How many times have I thought that? Have I searched for someone else who “walks around in my loop” and therefore understands the experiences which have made me who I am? I can’t tell you how often I feel completely alone.

Tara’s thoughts, her experiences, often mirror my own. “Why am I here?” I think, and, “While I am here, surely I can do some good?”
“I lived in one November day. On repeat. I had tried to make time pass. But it stood still. The eighteenth of November was a container, or at least that’s how I saw it. I had tried to figure out why I was here. And to do as little damage as possible.”  p. 18
She is happy to have met Henry, who is a companion and not a lover, stumbling around in the loop of living the eighteenth of November ad nauseam. But, it isn’t without sacrifice.
“There is the certainty of having gained a travel companion, but also the sense of having been assigned some of the responsibility for their baggage.” p. 33
Henry looks at reliving the eighteenth of November with a different perspective than Tara’s.
“In many ways, the repetition of the 18th of November came as a relief.
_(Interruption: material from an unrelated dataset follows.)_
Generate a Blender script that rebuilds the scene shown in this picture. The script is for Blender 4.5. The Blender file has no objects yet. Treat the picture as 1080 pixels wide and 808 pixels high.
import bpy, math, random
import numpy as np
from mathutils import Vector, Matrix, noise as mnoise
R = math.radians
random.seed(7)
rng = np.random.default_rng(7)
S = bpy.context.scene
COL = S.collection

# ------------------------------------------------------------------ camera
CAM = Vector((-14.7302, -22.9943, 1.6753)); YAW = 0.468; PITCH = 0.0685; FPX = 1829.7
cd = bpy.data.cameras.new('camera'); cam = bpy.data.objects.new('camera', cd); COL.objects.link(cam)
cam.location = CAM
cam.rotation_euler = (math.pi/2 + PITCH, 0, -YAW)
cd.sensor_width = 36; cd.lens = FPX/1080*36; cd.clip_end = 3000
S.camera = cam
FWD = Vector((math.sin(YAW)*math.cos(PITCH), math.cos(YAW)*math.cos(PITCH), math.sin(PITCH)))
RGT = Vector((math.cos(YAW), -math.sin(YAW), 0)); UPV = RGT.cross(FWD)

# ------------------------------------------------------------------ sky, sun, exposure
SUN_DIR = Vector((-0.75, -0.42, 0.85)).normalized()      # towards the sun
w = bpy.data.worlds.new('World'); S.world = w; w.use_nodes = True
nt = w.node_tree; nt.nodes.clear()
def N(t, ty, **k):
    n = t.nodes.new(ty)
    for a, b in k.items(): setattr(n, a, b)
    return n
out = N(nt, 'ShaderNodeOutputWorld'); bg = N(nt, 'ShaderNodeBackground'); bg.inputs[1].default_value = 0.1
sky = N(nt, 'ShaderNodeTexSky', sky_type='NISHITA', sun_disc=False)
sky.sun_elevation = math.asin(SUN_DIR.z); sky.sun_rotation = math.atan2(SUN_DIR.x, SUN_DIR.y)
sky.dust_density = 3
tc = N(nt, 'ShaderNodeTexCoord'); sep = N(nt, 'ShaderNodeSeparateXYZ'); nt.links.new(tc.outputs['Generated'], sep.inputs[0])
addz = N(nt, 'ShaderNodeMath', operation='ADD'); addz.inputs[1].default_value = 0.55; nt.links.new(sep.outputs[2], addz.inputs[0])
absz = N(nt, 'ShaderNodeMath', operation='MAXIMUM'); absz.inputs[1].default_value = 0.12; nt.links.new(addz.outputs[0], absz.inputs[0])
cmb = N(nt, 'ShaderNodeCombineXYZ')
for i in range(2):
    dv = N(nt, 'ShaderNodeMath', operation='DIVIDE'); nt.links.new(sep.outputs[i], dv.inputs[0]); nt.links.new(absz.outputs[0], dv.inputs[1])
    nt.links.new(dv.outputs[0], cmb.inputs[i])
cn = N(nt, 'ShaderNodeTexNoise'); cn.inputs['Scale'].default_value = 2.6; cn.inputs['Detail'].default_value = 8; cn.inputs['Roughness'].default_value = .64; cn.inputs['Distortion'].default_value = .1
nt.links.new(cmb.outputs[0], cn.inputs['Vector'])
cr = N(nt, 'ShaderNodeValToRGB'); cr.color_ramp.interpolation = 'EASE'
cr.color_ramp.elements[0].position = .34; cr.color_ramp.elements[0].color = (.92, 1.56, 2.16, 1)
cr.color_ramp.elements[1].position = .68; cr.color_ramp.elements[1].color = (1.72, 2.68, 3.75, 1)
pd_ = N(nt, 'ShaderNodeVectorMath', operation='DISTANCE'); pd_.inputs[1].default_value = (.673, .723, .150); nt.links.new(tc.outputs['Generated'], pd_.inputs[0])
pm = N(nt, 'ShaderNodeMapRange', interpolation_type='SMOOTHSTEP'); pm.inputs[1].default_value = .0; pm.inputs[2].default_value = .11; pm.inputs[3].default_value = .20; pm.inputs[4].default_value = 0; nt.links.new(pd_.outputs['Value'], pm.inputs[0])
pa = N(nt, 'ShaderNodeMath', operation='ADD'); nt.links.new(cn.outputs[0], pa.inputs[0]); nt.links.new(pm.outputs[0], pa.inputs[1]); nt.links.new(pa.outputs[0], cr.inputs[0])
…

A day that made no assertions of progress and propulsion and promotion. At least the eighteenth of November is honest, he said. It wipes the slate clean.” p. 35
I would like a clean slate. I would like, as my third graders used to say, a “do over.” Have a chance to get things right, or at least better, than I have in my first attempt. It seems I am not alone, for at the end of the novel, two more people join Henry and Tara. Olga has come to Tara, at Henry’s advice, to have someone help her find Ralf. The two of them, Olga and Ralf, have an idea of seizing the opportunity to make this world a better place.

“She (Olga) didn’t want to return to standard time, as she called it, without having seized the chance to change the world. She saw the repetition as an opportunity. To see things more clearly. To get your fucking eyeballs polished, she said.” p. 130
Well, that’s certainly one way to look at one’s purpose in life. But, I am more inclined to side with Tara, who says, “I do not feel unhappy. I feel I am among friends. But I don’t know what I’m doing here, and I wouldn’t know what to say if anyone asked.” p. 157

How fascinating it is to look at these questions through the eyes of Solvej Balle, in her imaginative world presented in these slim volumes.